Repeat the material verbatim and drop the pictures.

▶ _Scenes as source code_
###
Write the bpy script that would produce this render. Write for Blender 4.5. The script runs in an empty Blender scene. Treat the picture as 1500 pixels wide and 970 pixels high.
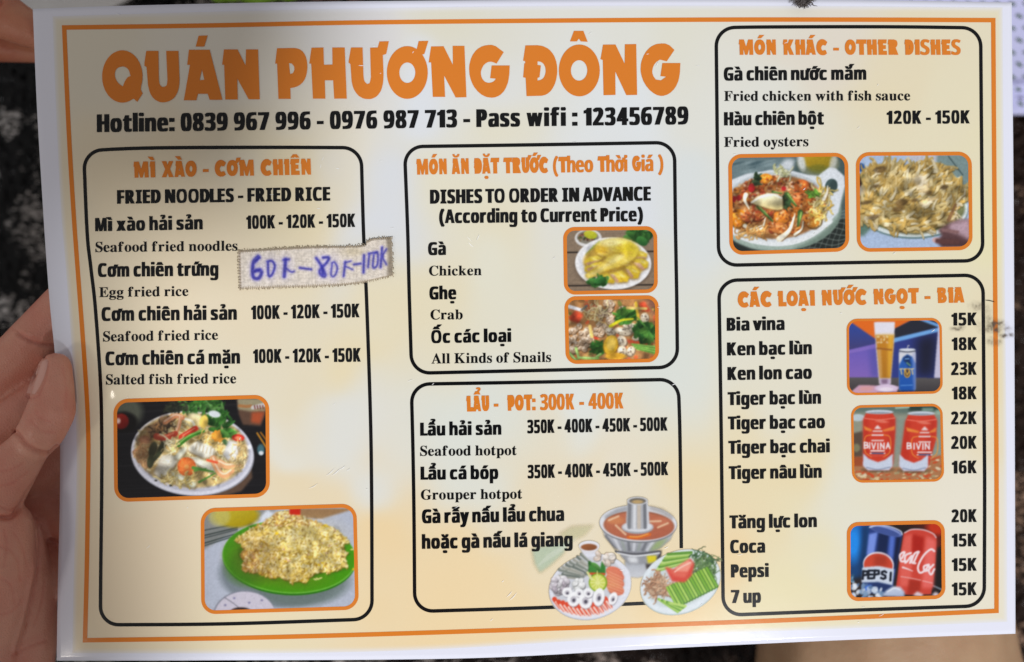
import bpy, bmesh, math, random, unicodedata
import numpy as np
from mathutils import Vector
from mathutils.bvhtree import BVHTree

random.seed(4)
SC = bpy.context.scene
COL = SC.collection

# ------------------------------------------------------------------ camera, world, lamps, exposure
H = 0.56                      # lens height over the table top (m)
F = 1410.0                    # focal length in photo pixels (1500 px wide photo)
CX, CY = 750.0, 485.0
cam_d = bpy.data.cameras.new("camera")
cam = bpy.data.objects.new("camera", cam_d)
COL.objects.link(cam)
cam.location = (0, 0, H)
cam.rotation_euler = (0, 0, 0)
cam_d.sensor_width = 36.0
cam_d.lens = 36.0 * F / 1500.0
cam_d.clip_start = 0.01
cam_d.clip_end = 50
cam_d.dof.use_dof = True
cam_d.dof.focus_distance = 0.299
cam_d.dof.aperture_fstop = 8.0
SC.camera = cam

W = bpy.data.worlds.new("World")
SC.world = W
W.use_nodes = True
W.node_tree.nodes["Background"].inputs[0].default_value = (1.0, 0.965, 0.95, 1)
W.node_tree.nodes["Background"].inputs[1].default_value = 0.30

SC.view_settings.view_transform = 'Standard'
SC.view_settings.look = 'None'
SC.view_settings.exposure = 0
SC.view_settings.gamma = 1


def lamp(name, loc, aim, power, size, color):
    d = bpy.data.lights.new(name, 'AREA')
    d.shape = 'DISK'
    d.size = size
    d.energy = power
    d.color = color
    o = bpy.data.objects.new(name, d)
    COL.objects.link(o)
    o.location = loc
    o.rotation_euler = (Vector(aim) - Vector(loc)).to_track_quat('-Z', 'Y').to_euler()
    return o


lamp("ceiling_lamp", (1.05, -1.85, H + 3.0), (0, 0, 0.25), 134.0, 0.42, (0.955, 0.975, 1.0))

# ------------------------------------------------------------------ photo pixel -> world


def smooth(x):
    x = np.clip(x, 0, 1)
    return x * x * (3 - 2 * x)


def card_z(px, py):
    """distance (along the view axis) of the bent menu sheet"""
    px = np.asarray(px, float)
    py = np.asarray(py, float)
    inv = (1 - 2.4e-5 * (px - 780) - 2.2e-5 * (py - 485)) / 0.300
    z = 1 / inv
    t = np.clip((300 - px) / 250, 0, 1.1)
    amp = 0.006 + 0.007 * np.exp(-((py - 640) / 260) ** 2)
    z = z + amp * t ** 2
    z = z + 0.0012 * np.sin((px - 200) / 420.0) + 0.0006 * np.sin(py / 260.0 + px / 700.0)
    z = z - 0.00075 * np.exp(-((px - 164) ** 2 + (py - 566) ** 2) / (2 * 11.0 ** 2))      # bump added to confine the lamp glint
    return z


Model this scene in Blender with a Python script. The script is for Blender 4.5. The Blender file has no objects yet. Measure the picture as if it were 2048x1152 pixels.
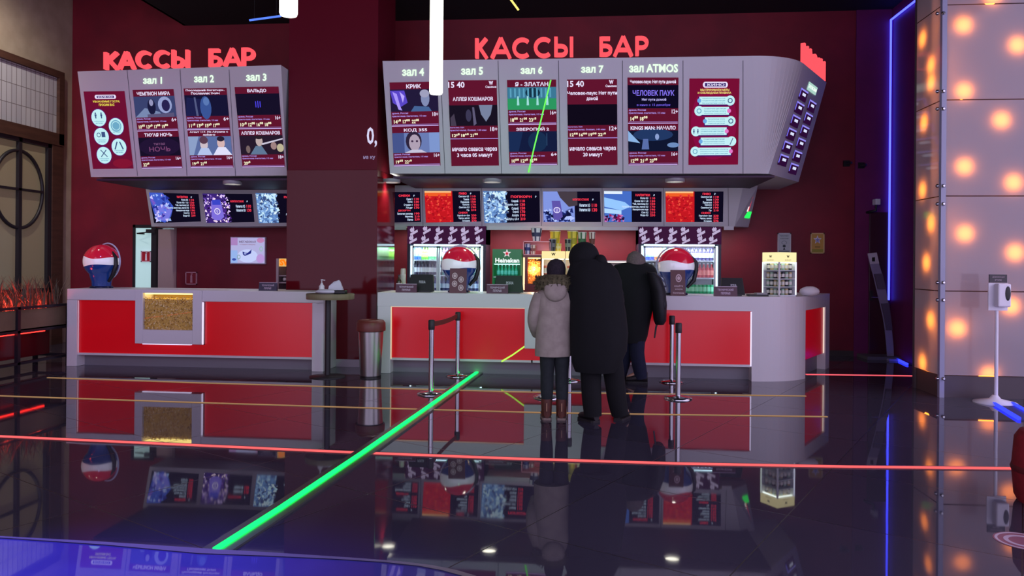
import bpy, math, random
from mathutils import Vector, Matrix, Quaternion
random.seed(7)
R = math.radians
V = Vector
scene = bpy.context.scene
col = scene.collection

# ------------------------------------------------------------------ camera
F, CX, CY, CAMH, YAW, ROLL = 1500.0, 1024.0, 525.0, 1.55, R(5.35), 0.008
_fw = V((-math.sin(YAW), math.cos(YAW), 0)); _r0 = V((math.cos(YAW), math.sin(YAW), 0)); _u0 = V((0, 0, 1))
_rt = _r0*math.cos(ROLL) + _u0*math.sin(ROLL)
_up = _u0*math.cos(ROLL) - _r0*math.sin(ROLL)
EYE = V((0, 0, CAMH))
cam = bpy.data.cameras.new('camera'); camo = bpy.data.objects.new('camera', cam); col.objects.link(camo)
camo.matrix_world = Matrix(((_rt.x, _up.x, -_fw.x, EYE.x), (_rt.y, _up.y, -_fw.y, EYE.y), (_rt.z, _up.z, -_fw.z, EYE.z), (0, 0, 0, 1)))
cam.sensor_width = 36; cam.lens = 36*F/2048; cam.shift_y = -(576-CY)/2048; cam.shift_x = 0
cam.clip_end = 200
scene.camera = camo
vs = scene.view_settings
vs.view_transform = 'Standard'; vs.look = 'None'; vs.gamma = 1; vs.use_curve_mapping = False; vs.exposure = 0.0

def S(r, g, b):
    f = lambda c: (c/255/12.92 if c <= 10 else ((c/255+.055)/1.055)**2.4)
    return (f(r), f(g), f(b))

# the open hall behind the camera: dim lavender ambience
w = bpy.data.worlds.new('hall_ambience'); scene.world = w; w.use_nodes = True
bg = w.node_tree.nodes['Background']; bg.inputs[0].default_value = (0.66, 0.58, 0.86, 1); bg.inputs[1].default_value = 2.5

def lamp(name, kind, loc, energy, color, parent=None, size=.1, target=None, spot=None, size_y=None, blend=.5):
    d = bpy.data.lights.new(name, kind); d.energy = energy; d.color = color
    if kind == 'AREA':
        d.size = size
        if size_y: d.shape = 'RECTANGLE'; d.size_y = size_y
    else: d.shadow_soft_size = size
    if kind == 'SPOT': d.spot_size = R(spot or 90); d.spot_blend = blend
    o = bpy.data.objects.new(name, d); col.objects.link(o)
    o.location = V(loc)
    if target is not None: o.rotation_euler = (V(target)-V(loc)).to_track_quat('-Z', 'Y').to_euler()
    if parent is not None:
        o.parent = parent; o.location = V(loc) - rootloc(parent)
    return o

# ------------------------------------------------------------------ helpers
def ray(px, py):
    return (_fw + _rt*((px-CX)/F) + _up*((CY-py)/F))
def onz(px, py, z=0.0):
    d = ray(px, py); return EYE + d*((z-CAMH)/d.z)
def ony(px, py, Y):
    d = ray(px, py); return EYE + d*(Y/d.y)
def onx(px, py, X):
    d = ray(px, py); return EYE + d*(X/d.x)
def onplane(px, py, p0, n, lift=0.0):
    n = V(n).normalized(); p = V(p0) + n*lift
    d = ray(px, py); return EYE + d*((p-EYE).dot(n)/d.dot(n))
def rootloc(o):
    while o.parent is not None: o = o.parent
    return V(o.location)

_mats = {}
def M(rgb, rough=.5, metal=0.0, spec=.5, es=0.0, ergb=None, alpha=None, coat=0.0, name=None):
    key = (rgb, rough, metal, spec, es, ergb, coat)
    if key in _mats: return _mats[key]
    m = bpy.data.materials.new(name or 'paint_%d_%d_%d' % rgb); m.use_nodes = True
    b = m.node_tree.nodes['Principled BSDF']; c = S(*rgb)
    b.inputs['Base Color'].default_value = (*c, 1); b.inputs['Roughness'].default_value = rough
    b.inputs['Metallic'].default_value = metal; b.inputs['Specular IOR Level'].default_value = spec
    b.inputs['Coat Weight'].default_value = coat; b.inputs['Coat Roughness'].default_value = .05
    if es:
        e = S(*(ergb or rgb)); b.inputs['Emission Color'].default_value = (*e, 1); b.inputs['Emission Strength'].default_value = es
    _mats[key] = m; return m
_em = {}
def E(rgb, s=1.0):
    k = (rgb, s)
    if k in _em: return _em[k]
    m = bpy.data.materials.new('glow_%d_%d_%d' % rgb); m.use_nodes = True; nt = m.node_tree
    nt.nodes.remove(nt.nodes['Principled BSDF'])
    e = nt.nodes.new('ShaderNodeEmission'); e.inputs[0].default_value = (*S(*rgb), 1); e.inputs[1].default_value = s
    nt.links.new(e.outputs[0], nt.nodes['Material Output'].inputs[0])
    _em[k] = m; return m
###
▶ _Task output_
Write the bpy script that would produce this render. Write for Blender 4.5. The script runs in an empty Blender scene. Treat the picture as 1500 pixels wide and 970 pixels high.
import bpy, bmesh, math, random, unicodedata
import numpy as np
from mathutils import Vector
from mathutils.bvhtree import BVHTree

random.seed(4)
SC = bpy.context.scene
COL = SC.collection

# ------------------------------------------------------------------ camera, world, lamps, exposure
H = 0.56                      # lens height over the table top (m)
F = 1410.0                    # focal length in photo pixels (1500 px wide photo)
CX, CY = 750.0, 485.0
cam_d = bpy.data.cameras.new("camera")
cam = bpy.data.objects.new("camera", cam_d)
COL.objects.link(cam)
cam.location = (0, 0, H)
cam.rotation_euler = (0, 0, 0)
cam_d.sensor_width = 36.0
cam_d.lens = 36.0 * F / 1500.0
cam_d.clip_start = 0.01
cam_d.clip_end = 50
cam_d.dof.use_dof = True
cam_d.dof.focus_distance = 0.299
cam_d.dof.aperture_fstop = 8.0
SC.camera = cam

W = bpy.data.worlds.new("World")
SC.world = W
W.use_nodes = True
W.node_tree.nodes["Background"].inputs[0].default_value = (1.0, 0.965, 0.95, 1)
W.node_tree.nodes["Background"].inputs[1].default_value = 0.30

SC.view_settings.view_transform = 'Standard'
SC.view_settings.look = 'None'
SC.view_settings.exposure = 0
SC.view_settings.gamma = 1


def lamp(name, loc, aim, power, size, color):
    d = bpy.data.lights.new(name, 'AREA')
    d.shape = 'DISK'
    d.size = size
    d.energy = power
    d.color = color
    o = bpy.data.objects.new(name, d)
    COL.objects.link(o)
    o.location = loc
    o.rotation_euler = (Vector(aim) - Vector(loc)).to_track_quat('-Z', 'Y').to_euler()
    return o


lamp("ceiling_lamp", (1.05, -1.85, H + 3.0), (0, 0, 0.25), 134.0, 0.42, (0.955, 0.975, 1.0))

# ------------------------------------------------------------------ photo pixel -> world


def smooth(x):
    x = np.clip(x, 0, 1)
    return x * x * (3 - 2 * x)


def card_z(px, py):
    """distance (along the view axis) of the bent menu sheet"""
    px = np.asarray(px, float)
    py = np.asarray(py, float)
    inv = (1 - 2.4e-5 * (px - 780) - 2.2e-5 * (py - 485)) / 0.300
    z = 1 / inv
    t = np.clip((300 - px) / 250, 0, 1.1)
    amp = 0.006 + 0.007 * np.exp(-((py - 640) / 260) ** 2)
    z = z + amp * t ** 2
    z = z + 0.0012 * np.sin((px - 200) / 420.0) + 0.0006 * np.sin(py / 260.0 + px / 700.0)
    z = z - 0.00075 * np.exp(-((px - 164) ** 2 + (py - 566) ** 2) / (2 * 11.0 ** 2))      # bump added to confine the lamp glint
    return z


Model this scene in Blender with a Python script. The script is for Blender 4.5. The Blender file has no objects yet. Measure the picture as if it were 2048x1152 pixels.
import bpy, math, random
from mathutils import Vector, Matrix, Quaternion
random.seed(7)
R = math.radians
V = Vector
scene = bpy.context.scene
col = scene.collection

# ------------------------------------------------------------------ camera
F, CX, CY, CAMH, YAW, ROLL = 1500.0, 1024.0, 525.0, 1.55, R(5.35), 0.008
_fw = V((-math.sin(YAW), math.cos(YAW), 0)); _r0 = V((math.cos(YAW), math.sin(YAW), 0)); _u0 = V((0, 0, 1))
_rt = _r0*math.cos(ROLL) + _u0*math.sin(ROLL)
_up = _u0*math.cos(ROLL) - _r0*math.sin(ROLL)
EYE = V((0, 0, CAMH))
cam = bpy.data.cameras.new('camera'); camo = bpy.data.objects.new('camera', cam); col.objects.link(camo)
camo.matrix_world = Matrix(((_rt.x, _up.x, -_fw.x, EYE.x), (_rt.y, _up.y, -_fw.y, EYE.y), (_rt.z, _up.z, -_fw.z, EYE.z), (0, 0, 0, 1)))
cam.sensor_width = 36; cam.lens = 36*F/2048; cam.shift_y = -(576-CY)/2048; cam.shift_x = 0
cam.clip_end = 200
scene.camera = camo
vs = scene.view_settings
vs.view_transform = 'Standard'; vs.look = 'None'; vs.gamma = 1; vs.use_curve_mapping = False; vs.exposure = 0.0

def S(r, g, b):
    f = lambda c: (c/255/12.92 if c <= 10 else ((c/255+.055)/1.055)**2.4)
    return (f(r), f(g), f(b))

# the open hall behind the camera: dim lavender ambience
w = bpy.data.worlds.new('hall_ambience'); scene.world = w; w.use_nodes = True
bg = w.node_tree.nodes['Background']; bg.inputs[0].default_value = (0.66, 0.58, 0.86, 1); bg.inputs[1].default_value = 2.5

def lamp(name, kind, loc, energy, color, parent=None, size=.1, target=None, spot=None, size_y=None, blend=.5):
    d = bpy.data.lights.new(name, kind); d.energy = energy; d.color = color
    if kind == 'AREA':
        d.size = size
        if size_y: d.shape = 'RECTANGLE'; d.size_y = size_y
    else: d.shadow_soft_size = size
    if kind == 'SPOT': d.spot_size = R(spot or 90); d.spot_blend = blend
    o = bpy.data.objects.new(name, d); col.objects.link(o)
    o.location = V(loc)
    if target is not None: o.rotation_euler = (V(target)-V(loc)).to_track_quat('-Z', 'Y').to_euler()
    if parent is not None:
        o.parent = parent; o.location = V(loc) - rootloc(parent)
    return o

# ------------------------------------------------------------------ helpers
def ray(px, py):
    return (_fw + _rt*((px-CX)/F) + _up*((CY-py)/F))
def onz(px, py, z=0.0):
    d = ray(px, py); return EYE + d*((z-CAMH)/d.z)
def ony(px, py, Y):
    d = ray(px, py); return EYE + d*(Y/d.y)
def onx(px, py, X):
    d = ray(px, py); return EYE + d*(X/d.x)
def onplane(px, py, p0, n, lift=0.0):
    n = V(n).normalized(); p = V(p0) + n*lift
    d = ray(px, py); return EYE + d*((p-EYE).dot(n)/d.dot(n))
def rootloc(o):
    while o.parent is not None: o = o.parent
    return V(o.location)

_mats = {}
def M(rgb, rough=.5, metal=0.0, spec=.5, es=0.0, ergb=None, alpha=None, coat=0.0, name=None):
    key = (rgb, rough, metal, spec, es, ergb, coat)
    if key in _mats: return _mats[key]
    m = bpy.data.materials.new(name or 'paint_%d_%d_%d' % rgb); m.use_nodes = True
    b = m.node_tree.nodes['Principled BSDF']; c = S(*rgb)
    b.inputs['Base Color'].default_value = (*c, 1); b.inputs['Roughness'].default_value = rough
    b.inputs['Metallic'].default_value = metal; b.inputs['Specular IOR Level'].default_value = spec
    b.inputs['Coat Weight'].default_value = coat; b.inputs['Coat Roughness'].default_value = .05
    if es:
        e = S(*(ergb or rgb)); b.inputs['Emission Color'].default_value = (*e, 1); b.inputs['Emission Strength'].default_value = es
    _mats[key] = m; return m
_em = {}
def E(rgb, s=1.0):
    k = (rgb, s)
    if k in _em: return _em[k]
    m = bpy.data.materials.new('glow_%d_%d_%d' % rgb); m.use_nodes = True; nt = m.node_tree
    nt.nodes.remove(nt.nodes['Principled BSDF'])
    e = nt.nodes.new('ShaderNodeEmission'); e.inputs[0].default_value = (*S(*rgb), 1); e.inputs[1].default_value = s
    nt.links.new(e.outputs[0], nt.nodes['Material Output'].inputs[0])
    _em[k] = m; return m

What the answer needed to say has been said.